GOP state Sen. Michael Rulli and Democratic political newcomer Michael Kripchak are facing off in Tuesday's special election for the remainder of Johnson's unexpired term, which runs through the end of the year. The two candidates will match up again in November's general election for the two-year term beginning in January.

Rulli, 55, is a second-term state senator from Salem in Ohio's Mahoning Valley, where he directs operations for his family's 100-year-old chain of grocery stores. Kripchak, 42, of Youngstown, is a local restaurant worker and former U.S. Air Force research science and acquisitions officer, actor and start-up operator.

Rulli significantly outraised and outspent Kripchak, in part with help from House conservatives like Reps. Jim Jordan and Bob Latta of Ohio.

The election is taking place under congressional maps that the Ohio Supreme Court previously ruled unconstitutionally gerrymandered to favor Republicans.

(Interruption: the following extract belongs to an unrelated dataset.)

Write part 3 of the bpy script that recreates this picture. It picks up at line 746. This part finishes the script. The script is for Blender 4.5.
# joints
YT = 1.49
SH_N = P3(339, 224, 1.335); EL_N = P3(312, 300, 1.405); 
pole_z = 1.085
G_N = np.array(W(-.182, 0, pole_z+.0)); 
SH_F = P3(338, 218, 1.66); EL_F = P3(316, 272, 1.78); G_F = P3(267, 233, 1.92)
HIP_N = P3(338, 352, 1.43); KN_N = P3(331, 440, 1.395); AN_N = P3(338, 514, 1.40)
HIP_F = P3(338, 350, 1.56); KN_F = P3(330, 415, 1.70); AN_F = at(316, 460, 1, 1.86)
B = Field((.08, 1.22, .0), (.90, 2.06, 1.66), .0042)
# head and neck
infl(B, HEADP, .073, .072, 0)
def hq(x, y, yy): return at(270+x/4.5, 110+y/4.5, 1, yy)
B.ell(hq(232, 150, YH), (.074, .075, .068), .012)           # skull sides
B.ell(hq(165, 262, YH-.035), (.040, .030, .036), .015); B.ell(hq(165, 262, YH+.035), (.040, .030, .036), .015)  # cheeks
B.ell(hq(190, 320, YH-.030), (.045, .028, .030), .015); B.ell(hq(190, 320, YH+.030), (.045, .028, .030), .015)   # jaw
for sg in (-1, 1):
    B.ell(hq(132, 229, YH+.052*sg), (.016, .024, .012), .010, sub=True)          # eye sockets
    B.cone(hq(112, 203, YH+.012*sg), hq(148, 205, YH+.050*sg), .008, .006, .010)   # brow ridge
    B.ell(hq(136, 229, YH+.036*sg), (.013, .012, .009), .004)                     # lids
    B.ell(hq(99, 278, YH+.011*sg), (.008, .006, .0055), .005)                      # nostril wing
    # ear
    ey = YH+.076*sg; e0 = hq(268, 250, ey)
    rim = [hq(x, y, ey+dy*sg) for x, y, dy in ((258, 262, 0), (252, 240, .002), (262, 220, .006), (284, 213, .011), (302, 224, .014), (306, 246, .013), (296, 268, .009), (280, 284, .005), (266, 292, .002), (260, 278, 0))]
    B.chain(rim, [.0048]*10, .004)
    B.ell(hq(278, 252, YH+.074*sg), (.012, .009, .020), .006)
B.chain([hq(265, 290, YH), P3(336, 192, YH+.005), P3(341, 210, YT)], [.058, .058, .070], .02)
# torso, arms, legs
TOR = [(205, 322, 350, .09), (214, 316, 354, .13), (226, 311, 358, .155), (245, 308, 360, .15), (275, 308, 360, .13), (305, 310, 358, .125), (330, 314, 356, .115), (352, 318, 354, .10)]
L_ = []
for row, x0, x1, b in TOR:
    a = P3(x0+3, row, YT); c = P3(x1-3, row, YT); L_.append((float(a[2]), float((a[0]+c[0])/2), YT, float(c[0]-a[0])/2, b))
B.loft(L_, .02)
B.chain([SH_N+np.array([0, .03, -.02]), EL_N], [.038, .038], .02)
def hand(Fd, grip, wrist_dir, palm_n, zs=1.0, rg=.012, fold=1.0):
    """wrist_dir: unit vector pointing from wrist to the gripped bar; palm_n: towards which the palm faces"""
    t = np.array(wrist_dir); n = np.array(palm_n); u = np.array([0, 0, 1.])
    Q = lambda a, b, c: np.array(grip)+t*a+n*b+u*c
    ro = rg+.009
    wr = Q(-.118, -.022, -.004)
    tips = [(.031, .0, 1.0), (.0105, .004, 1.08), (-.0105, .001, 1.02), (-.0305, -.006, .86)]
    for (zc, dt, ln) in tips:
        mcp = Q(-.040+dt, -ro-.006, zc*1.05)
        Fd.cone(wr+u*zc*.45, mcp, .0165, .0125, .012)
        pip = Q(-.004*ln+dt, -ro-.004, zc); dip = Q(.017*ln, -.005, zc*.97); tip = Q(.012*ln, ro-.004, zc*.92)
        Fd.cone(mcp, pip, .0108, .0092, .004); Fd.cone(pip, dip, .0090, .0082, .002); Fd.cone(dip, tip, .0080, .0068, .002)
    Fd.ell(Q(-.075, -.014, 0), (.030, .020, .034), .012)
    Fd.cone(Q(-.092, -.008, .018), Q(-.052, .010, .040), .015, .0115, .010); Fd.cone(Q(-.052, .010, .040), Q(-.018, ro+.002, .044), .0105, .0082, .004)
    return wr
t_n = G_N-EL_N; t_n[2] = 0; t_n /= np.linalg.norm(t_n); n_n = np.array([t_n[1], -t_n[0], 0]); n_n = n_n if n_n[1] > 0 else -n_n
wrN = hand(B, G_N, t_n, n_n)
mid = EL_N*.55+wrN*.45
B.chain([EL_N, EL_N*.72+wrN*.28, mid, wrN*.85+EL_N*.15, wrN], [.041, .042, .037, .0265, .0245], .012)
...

The American Civil Liberties Union of Ohio, on behalf of the League of Women Voters of Ohio and others, told the high court last year that it was willing to live with the U.S. House map approved March 2, 2022, and used in 2022 elections, "in lieu of the continued turmoil brought about by cycles of redrawn maps and ensuing litigation."

Democrats netted wins under the map in 2022 -- securing five of Ohio's 15 U.S. House seats, compared to the four of 16 they had held previously. Ohio lost one seat under the 2020 Census because of lagging population growth.

The 6th District, which runs through all or part of 11 counties ranging from urban to rural, leans nearly 59% Republican, according to Dave's Redistricting App, a political mapmaking website. Its population center is Youngstown, in Mahoning County, whose once reliably Democratic blue-collar base has tacked right in recent years. When former President Donald Trump won the county in 2020, he was the first Republican to do so since the 1970s.